··· SOURCE DATA
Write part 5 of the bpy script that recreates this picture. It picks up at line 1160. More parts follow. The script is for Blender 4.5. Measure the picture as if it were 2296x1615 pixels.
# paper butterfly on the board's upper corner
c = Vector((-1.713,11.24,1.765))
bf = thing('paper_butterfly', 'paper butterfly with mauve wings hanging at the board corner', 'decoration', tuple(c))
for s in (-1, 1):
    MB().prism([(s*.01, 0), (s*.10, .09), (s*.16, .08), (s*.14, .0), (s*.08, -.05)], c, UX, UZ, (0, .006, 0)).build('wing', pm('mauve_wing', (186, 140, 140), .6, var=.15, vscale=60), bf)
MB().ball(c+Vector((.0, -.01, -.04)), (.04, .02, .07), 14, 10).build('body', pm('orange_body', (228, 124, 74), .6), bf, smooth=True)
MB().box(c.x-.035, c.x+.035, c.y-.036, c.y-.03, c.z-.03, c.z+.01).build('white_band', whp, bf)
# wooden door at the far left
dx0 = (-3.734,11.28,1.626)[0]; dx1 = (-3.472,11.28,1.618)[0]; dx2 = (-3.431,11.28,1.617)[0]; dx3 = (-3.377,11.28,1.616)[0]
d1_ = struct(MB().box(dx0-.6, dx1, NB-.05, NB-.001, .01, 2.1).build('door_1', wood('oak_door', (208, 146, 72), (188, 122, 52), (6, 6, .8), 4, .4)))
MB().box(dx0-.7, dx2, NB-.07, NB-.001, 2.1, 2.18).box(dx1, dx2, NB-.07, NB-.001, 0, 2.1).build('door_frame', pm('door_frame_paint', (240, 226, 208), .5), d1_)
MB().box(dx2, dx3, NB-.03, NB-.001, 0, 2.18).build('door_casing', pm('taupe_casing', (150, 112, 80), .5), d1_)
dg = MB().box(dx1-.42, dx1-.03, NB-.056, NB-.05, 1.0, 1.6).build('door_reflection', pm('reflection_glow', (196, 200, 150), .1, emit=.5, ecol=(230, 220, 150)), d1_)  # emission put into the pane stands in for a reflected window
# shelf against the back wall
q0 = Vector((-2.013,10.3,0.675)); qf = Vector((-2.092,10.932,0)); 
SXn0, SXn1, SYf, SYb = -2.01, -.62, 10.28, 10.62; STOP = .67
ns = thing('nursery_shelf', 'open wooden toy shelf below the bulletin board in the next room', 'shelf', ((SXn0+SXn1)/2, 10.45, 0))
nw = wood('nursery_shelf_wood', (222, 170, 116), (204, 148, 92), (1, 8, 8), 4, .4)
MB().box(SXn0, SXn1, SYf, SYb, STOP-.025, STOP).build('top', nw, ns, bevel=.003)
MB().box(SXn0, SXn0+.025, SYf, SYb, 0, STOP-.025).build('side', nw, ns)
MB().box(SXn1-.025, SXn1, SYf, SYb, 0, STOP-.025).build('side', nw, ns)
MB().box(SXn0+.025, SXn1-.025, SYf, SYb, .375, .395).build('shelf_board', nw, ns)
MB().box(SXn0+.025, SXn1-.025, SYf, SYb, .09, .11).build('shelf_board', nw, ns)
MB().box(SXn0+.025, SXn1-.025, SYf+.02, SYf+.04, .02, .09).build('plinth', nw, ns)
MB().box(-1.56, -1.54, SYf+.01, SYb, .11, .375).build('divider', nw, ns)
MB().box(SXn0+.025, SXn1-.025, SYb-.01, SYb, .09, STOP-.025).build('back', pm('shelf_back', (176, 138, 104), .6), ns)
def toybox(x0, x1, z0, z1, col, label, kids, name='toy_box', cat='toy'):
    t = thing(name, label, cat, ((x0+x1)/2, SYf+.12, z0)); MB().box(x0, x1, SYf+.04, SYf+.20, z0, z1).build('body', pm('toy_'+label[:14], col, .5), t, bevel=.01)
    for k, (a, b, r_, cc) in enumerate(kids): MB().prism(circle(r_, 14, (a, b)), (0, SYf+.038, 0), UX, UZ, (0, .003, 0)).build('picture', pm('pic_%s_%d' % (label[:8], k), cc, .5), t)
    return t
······
### WHAT TO WORK ON
Each line of the listing above should be output exactly.

### FULL ANSWER
Write part 5 of the bpy script that recreates this picture. It picks up at line 1160. More parts follow. The script is for Blender 4.5. Measure the picture as if it were 2296x1615 pixels.
# paper butterfly on the board's upper corner
c = Vector((-1.713,11.24,1.765))
bf = thing('paper_butterfly', 'paper butterfly with mauve wings hanging at the board corner', 'decoration', tuple(c))
for s in (-1, 1):
    MB().prism([(s*.01, 0), (s*.10, .09), (s*.16, .08), (s*.14, .0), (s*.08, -.05)], c, UX, UZ, (0, .006, 0)).build('wing', pm('mauve_wing', (186, 140, 140), .6, var=.15, vscale=60), bf)
MB().ball(c+Vector((.0, -.01, -.04)), (.04, .02, .07), 14, 10).build('body', pm('orange_body', (228, 124, 74), .6), bf, smooth=True)
MB().box(c.x-.035, c.x+.035, c.y-.036, c.y-.03, c.z-.03, c.z+.01).build('white_band', whp, bf)
# wooden door at the far left
dx0 = (-3.734,11.28,1.626)[0]; dx1 = (-3.472,11.28,1.618)[0]; dx2 = (-3.431,11.28,1.617)[0]; dx3 = (-3.377,11.28,1.616)[0]
d1_ = struct(MB().box(dx0-.6, dx1, NB-.05, NB-.001, .01, 2.1).build('door_1', wood('oak_door', (208, 146, 72), (188, 122, 52), (6, 6, .8), 4, .4)))
MB().box(dx0-.7, dx2, NB-.07, NB-.001, 2.1, 2.18).box(dx1, dx2, NB-.07, NB-.001, 0, 2.1).build('door_frame', pm('door_frame_paint', (240, 226, 208), .5), d1_)
MB().box(dx2, dx3, NB-.03, NB-.001, 0, 2.18).build('door_casing', pm('taupe_casing', (150, 112, 80), .5), d1_)
dg = MB().box(dx1-.42, dx1-.03, NB-.056, NB-.05, 1.0, 1.6).build('door_reflection', pm('reflection_glow', (196, 200, 150), .1, emit=.5, ecol=(230, 220, 150)), d1_)  # emission put into the pane stands in for a reflected window
# shelf against the back wall
q0 = Vector((-2.013,10.3,0.675)); qf = Vector((-2.092,10.932,0)); 
SXn0, SXn1, SYf, SYb = -2.01, -.62, 10.28, 10.62; STOP = .67
ns = thing('nursery_shelf', 'open wooden toy shelf below the bulletin board in the next room', 'shelf', ((SXn0+SXn1)/2, 10.45, 0))
nw = wood('nursery_shelf_wood', (222, 170, 116), (204, 148, 92), (1, 8, 8), 4, .4)
MB().box(SXn0, SXn1, SYf, SYb, STOP-.025, STOP).build('top', nw, ns, bevel=.003)
MB().box(SXn0, SXn0+.025, SYf, SYb, 0, STOP-.025).build('side', nw, ns)
MB().box(SXn1-.025, SXn1, SYf, SYb, 0, STOP-.025).build('side', nw, ns)
MB().box(SXn0+.025, SXn1-.025, SYf, SYb, .375, .395).build('shelf_board', nw, ns)
MB().box(SXn0+.025, SXn1-.025, SYf, SYb, .09, .11).build('shelf_board', nw, ns)
MB().box(SXn0+.025, SXn1-.025, SYf+.02, SYf+.04, .02, .09).build('plinth', nw, ns)
MB().box(-1.56, -1.54, SYf+.01, SYb, .11, .375).build('divider', nw, ns)
MB().box(SXn0+.025, SXn1-.025, SYb-.01, SYb, .09, STOP-.025).build('back', pm('shelf_back', (176, 138, 104), .6), ns)
def toybox(x0, x1, z0, z1, col, label, kids, name='toy_box', cat='toy'):
    t = thing(name, label, cat, ((x0+x1)/2, SYf+.12, z0)); MB().box(x0, x1, SYf+.04, SYf+.20, z0, z1).build('body', pm('toy_'+label[:14], col, .5), t, bevel=.01)
    for k, (a, b, r_, cc) in enumerate(kids): MB().prism(circle(r_, 14, (a, b)), (0, SYf+.038, 0), UX, UZ, (0, .003, 0)).build('picture', pm('pic_%s_%d' % (label[:8], k), cc, .5), t)
    return t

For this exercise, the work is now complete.